Few of Giuseppe Verdi’s operas have a history as confusing as Un ballo in maschera does. As a bridge between the composer’s fruitful middle period, which gave us his standard repertoire favorites including La traviata, Il trovatore, and Rigoletto, and the more contemplative grand operas he crafted later—starting with La forza del destino and Don Carlo—Ballo gestures in both directions, both musically and dramatically. Derived from the French librettist Eugène Scribe’s Gustave III, which was written in the 1830s for an opera by Daniel Auber, Ballo’s intimate plot of an innocent courtly romance tragically ruined—the stuff of earlier Verdian melodrama—overlaps with great affairs of state and, most importantly, with a political assassination scheme carried out in concert with another of Verdi’s great themes, the inescapability of fate. Chromatically sweeping leitmotifs suffuse a score that can at times still sound jaunty and light. The vocal leads comprise a sympathetic tenor and a proud and outraged baritone at either side of a virtuous soprano who is not the usual bel canto voice but a heroine of nearly Wagnerian proportions.
The opera’s plot, which is based on the assassination in 1792 of King Gustav III of Sweden at, yes, a masked ball, proved almost comically problematic. Gustav, whose sexuality was and remains in some doubt, was not the hero the opera portrays him as, a fair-minded sovereign who happened to be consumed by romantic feelings for Amelia, the wife of his best friend Renato.
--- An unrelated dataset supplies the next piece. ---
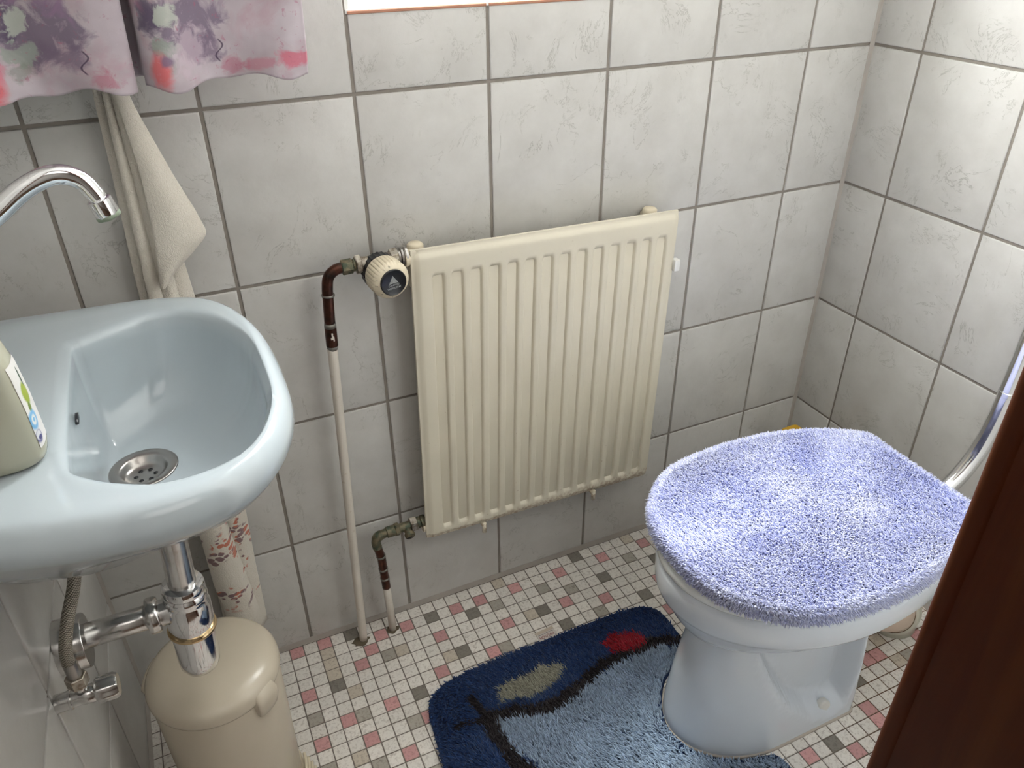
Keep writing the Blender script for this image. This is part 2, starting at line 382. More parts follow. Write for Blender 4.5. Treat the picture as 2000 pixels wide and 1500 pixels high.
# caulk joints
def strip(name, pts, kind='structure'):
    V, F = rings([pts[0], pts[1]], True, True); return build(name, V, F, m_caulk, kind=kind, smooth=False)
s = .0055
mb = MB(); mb.add(*rings([[(x, .001, .0), (x, -s + .0015, .0), (x, -.0005, .010), (x, .001, .010)] for x in (LX, 0)])); mb.out('trim_1', m_caulk, smooth=False, kind='structure')
mb = MB(); mb.add(*rings([[(.001, y, .0), (-s, y, .0), (-.0005, y, .009), (.001, y, .009)] for y in (FY, 0)])); mb.out('trim_2', m_caulk, smooth=False, kind='structure')
mb = MB(); mb.add(*rings([[(LX - .001, y, 0), (LX + s, y, 0), (LX + .0005, y, .009), (LX - .001, y, .009)] for y in (FY, 0)])); mb.out('trim_3', m_caulk, smooth=False, kind='structure')
mb = MB(); mb.add(*rings([[(.001, .001, z), (-.006, .001, z), (-.006, -.0003, z), (-.003, -.002, z), (-.0003, -.005, z), (.001, -.005, z)] for z in (0, CZ)])); mb.out('trim_4', m_caulk, smooth=False, kind='structure')
mb = MB(); mb.add(*rings([[(LX - .001, .001, z), (LX + .005, .001, z), (LX + .005, -.0003, z), (LX + .0003, -.005, z), (LX - .001, -.005, z)] for z in (0, CZ)])); mb.out('trim_5', m_caulk, smooth=False, kind='structure')

# window: tiled sill, plastered reveals, white frame with pale glass
mb = MB()
mb.add(*box(WX0, WX1, .0, WD - .02, WZ0 - .004, WZ0 + .0015, .0008, 1))
mb.add(*box(WX0 - .001, WX0 + .006, .004, WD - .02, WZ0, WZ1)); mb.add(*box(WX1 - .006, WX1 + .001, .004, WD - .02, WZ0, WZ1)); mb.add(*box(WX0, WX1, .004, WD - .02, WZ1 - .006, WZ1))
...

He was, rather, an enlightened despot turned reactionary king who, in the shadow of the French Revolution, sought to restore royal absolutism in his realm and was killed for it in an attempted coup. Getting the libretto right was so frustrating that Antonio Somma, the dramatist Verdi engaged to adapt Scribe’s earlier effort, never again worked in opera.
As an art form, opera can easily overlook historical truth, but the papal censors, who governed Rome’s theaters at the time of Ballo’s 1859 premiere, and the censors of Naples, whose main theater had originally commissioned the opera, objected to a royal assassination on the stage. Verdi was thus forced to relocate the drama, and he contemplated settings as varied as the Caucasus mountains, the Baltic port of Stettin, and colonial Boston. Boston won out, and the opera’s original Gustavo became “Riccardo,” a fictional English governor of the Massachusetts Bay Colony, whose Puritan ethos would surely not have tolerated the sumptuous masked ball of the opera’s title. Verdi lived for another forty-two years after Ballo’s premiere, but, even in the absence of adverse censorship and the reactionary regimes that employed it, he never saw fit to restore the original Swedish setting. The Boston setting has endured in some theaters, but opera’s strong curatorial spirit now generally relocates it to Sweden.
This version history seemed to elude the Hungarian State Opera’s optional Italian subtitles, which alternated between references to “Gustavo” and “Riccardo,” but the director Fabio Ceresa’s production conveys a reasonable facsimile of the Swedish court of the late eighteenth century. Tiziano Santi’s descriptive sets skew toward the darker end of the spectrum, however, reminding us—perhaps gratuitously—of lurking death. An omnipresent bed suggests Gustavo’s eternal rest. In case anyone forgot what the opera is about, a dueling pair of angels, one white and one dark, rather distractingly stalk Gustavo as he proceeds to his doom. Giuseppe Palella’s costumes are colorful and imaginative—especially in the Act III ball scene of the opera’s title—but at times they are mere flickers within the void.
Hungary is blessed with the superb dramatic soprano Zsuzsanna Ádám, who floated splendid middle-register notes capable of rising to arrestingly high crescendos that fully held Verdi’s louder-than-usual orchestration in check. A rising singer here, she has a voice the world deserves to hear. As Gustavo, Adorján Pataki relished in his strong voice’s heft but lacked the Italianate delicacy the part needs to thrive. The sometimes-woolly instrument of Károly Szemerédy blustered through the part of Renato, the best friend and murderer. Zita Szemere sang peppily as Oscar, the king’s page, in a rare Verdi trouser role. The sonorous basses Géza Gábor and András Kiss were in fine form as the conspirators, Counts Horn and Ribbing (plain old Sam and Tom in the Boston version). Gergely Kesselyák led the orchestra lugubriously through the first two acts but gathered tighter phrasing and a more energetic reading in the third act, when the conspiracy comes to fruition. It was then that the principals sang best, with Szemerédy contributing a sensitive reading of “Eri tu,” his character’s great aria of blame and self-pity, in his best singing of the evening.
Happily, the cast also included the veteran mezzo-soprano Ildikó Komlósi, who sang the brief but chilling role of the fortune teller Ulrica, whose predictions, including the central one of Gustavo’s death at the hand of his best friend, always come true. Her international career has been admirable, and it was a pleasure to find her at home.